DATASET EXTRACT >>
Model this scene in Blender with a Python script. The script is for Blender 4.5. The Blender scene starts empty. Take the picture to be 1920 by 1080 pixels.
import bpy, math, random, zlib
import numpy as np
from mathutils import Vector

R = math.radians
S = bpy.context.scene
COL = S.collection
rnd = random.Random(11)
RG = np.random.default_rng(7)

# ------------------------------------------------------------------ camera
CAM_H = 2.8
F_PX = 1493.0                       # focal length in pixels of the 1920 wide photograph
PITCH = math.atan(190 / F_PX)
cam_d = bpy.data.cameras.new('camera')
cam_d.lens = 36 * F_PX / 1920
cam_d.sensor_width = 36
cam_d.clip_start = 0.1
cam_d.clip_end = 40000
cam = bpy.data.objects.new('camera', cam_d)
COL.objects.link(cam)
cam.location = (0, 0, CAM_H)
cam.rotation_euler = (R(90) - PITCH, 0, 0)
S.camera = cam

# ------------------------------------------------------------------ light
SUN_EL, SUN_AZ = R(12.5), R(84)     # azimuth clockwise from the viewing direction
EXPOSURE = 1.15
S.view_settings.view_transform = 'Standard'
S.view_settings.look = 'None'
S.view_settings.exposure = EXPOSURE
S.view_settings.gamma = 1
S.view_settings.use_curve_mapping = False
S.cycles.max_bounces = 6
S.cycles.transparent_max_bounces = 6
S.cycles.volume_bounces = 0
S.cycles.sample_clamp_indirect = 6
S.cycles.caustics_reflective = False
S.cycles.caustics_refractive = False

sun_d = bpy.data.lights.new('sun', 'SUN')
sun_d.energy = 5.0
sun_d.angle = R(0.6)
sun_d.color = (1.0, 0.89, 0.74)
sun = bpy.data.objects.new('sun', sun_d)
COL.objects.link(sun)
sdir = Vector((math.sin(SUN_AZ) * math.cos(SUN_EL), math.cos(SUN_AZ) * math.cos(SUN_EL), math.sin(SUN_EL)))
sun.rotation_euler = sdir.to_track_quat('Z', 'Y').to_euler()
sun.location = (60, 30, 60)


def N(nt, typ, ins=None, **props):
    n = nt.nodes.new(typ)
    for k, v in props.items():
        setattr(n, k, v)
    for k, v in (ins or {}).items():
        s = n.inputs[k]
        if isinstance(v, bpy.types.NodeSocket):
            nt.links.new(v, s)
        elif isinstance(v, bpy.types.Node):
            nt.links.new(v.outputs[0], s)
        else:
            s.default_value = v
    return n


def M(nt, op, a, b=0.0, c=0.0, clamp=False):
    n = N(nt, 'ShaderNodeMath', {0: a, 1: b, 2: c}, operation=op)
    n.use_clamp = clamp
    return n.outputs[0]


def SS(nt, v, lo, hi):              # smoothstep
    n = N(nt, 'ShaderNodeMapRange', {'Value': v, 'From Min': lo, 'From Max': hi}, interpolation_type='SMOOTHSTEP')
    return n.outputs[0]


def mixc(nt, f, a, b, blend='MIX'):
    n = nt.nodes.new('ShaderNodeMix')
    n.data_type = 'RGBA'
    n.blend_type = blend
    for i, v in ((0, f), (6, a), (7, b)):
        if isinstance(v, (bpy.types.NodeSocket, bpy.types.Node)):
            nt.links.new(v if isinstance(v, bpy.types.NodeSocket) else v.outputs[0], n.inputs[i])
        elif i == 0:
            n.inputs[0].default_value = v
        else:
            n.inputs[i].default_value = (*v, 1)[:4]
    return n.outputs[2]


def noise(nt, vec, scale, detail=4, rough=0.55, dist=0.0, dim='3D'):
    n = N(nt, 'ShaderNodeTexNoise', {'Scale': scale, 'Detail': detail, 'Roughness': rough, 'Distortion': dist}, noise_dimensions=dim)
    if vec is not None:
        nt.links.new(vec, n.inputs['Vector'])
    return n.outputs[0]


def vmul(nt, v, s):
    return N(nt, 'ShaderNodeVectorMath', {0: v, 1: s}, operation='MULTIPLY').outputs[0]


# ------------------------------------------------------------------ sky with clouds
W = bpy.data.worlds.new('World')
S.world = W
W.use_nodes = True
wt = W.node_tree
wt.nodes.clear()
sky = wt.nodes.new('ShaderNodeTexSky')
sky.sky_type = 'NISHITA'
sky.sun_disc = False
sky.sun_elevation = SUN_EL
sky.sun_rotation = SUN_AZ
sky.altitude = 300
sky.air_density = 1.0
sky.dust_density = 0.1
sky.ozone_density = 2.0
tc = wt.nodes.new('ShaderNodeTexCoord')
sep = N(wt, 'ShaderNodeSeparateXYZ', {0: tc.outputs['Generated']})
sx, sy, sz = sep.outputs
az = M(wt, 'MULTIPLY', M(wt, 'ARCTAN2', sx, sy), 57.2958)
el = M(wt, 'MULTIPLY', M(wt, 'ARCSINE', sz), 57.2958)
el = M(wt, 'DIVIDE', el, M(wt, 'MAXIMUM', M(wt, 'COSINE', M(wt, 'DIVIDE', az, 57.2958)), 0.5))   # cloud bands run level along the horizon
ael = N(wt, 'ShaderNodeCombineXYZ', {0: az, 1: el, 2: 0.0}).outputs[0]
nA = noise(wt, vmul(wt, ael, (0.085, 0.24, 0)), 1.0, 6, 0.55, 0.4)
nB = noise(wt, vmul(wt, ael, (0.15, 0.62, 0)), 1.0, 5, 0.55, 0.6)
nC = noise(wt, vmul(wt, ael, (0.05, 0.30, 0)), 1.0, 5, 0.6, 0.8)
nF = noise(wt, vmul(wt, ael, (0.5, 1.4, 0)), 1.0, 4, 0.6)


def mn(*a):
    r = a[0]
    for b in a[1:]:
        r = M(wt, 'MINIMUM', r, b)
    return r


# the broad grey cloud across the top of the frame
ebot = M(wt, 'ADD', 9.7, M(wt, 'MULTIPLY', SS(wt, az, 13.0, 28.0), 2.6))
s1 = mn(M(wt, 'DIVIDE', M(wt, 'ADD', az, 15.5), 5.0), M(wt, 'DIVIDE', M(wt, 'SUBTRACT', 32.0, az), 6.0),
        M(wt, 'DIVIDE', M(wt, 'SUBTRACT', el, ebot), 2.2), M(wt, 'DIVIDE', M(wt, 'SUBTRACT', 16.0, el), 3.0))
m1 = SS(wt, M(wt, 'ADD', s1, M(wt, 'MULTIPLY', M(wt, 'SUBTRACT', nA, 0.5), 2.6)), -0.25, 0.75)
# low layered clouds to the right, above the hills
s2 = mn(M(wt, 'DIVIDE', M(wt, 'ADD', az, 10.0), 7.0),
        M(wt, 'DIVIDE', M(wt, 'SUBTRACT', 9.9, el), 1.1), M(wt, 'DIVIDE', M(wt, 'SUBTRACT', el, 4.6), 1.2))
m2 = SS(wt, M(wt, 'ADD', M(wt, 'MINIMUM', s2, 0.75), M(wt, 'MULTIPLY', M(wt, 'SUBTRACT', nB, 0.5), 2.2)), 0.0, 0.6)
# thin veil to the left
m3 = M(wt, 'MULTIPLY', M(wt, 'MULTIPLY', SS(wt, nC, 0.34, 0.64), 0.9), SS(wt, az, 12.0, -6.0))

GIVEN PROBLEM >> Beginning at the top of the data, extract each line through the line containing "RG = np.random.default_rng(7)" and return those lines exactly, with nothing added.

ANSWER TO THIS EXERCISE >>
Model this scene in Blender with a Python script. The script is for Blender 4.5. The Blender scene starts empty. Take the picture to be 1920 by 1080 pixels.
import bpy, math, random, zlib
import numpy as np
from mathutils import Vector

R = math.radians
S = bpy.context.scene
COL = S.collection
rnd = random.Random(11)
RG = np.random.default_rng(7)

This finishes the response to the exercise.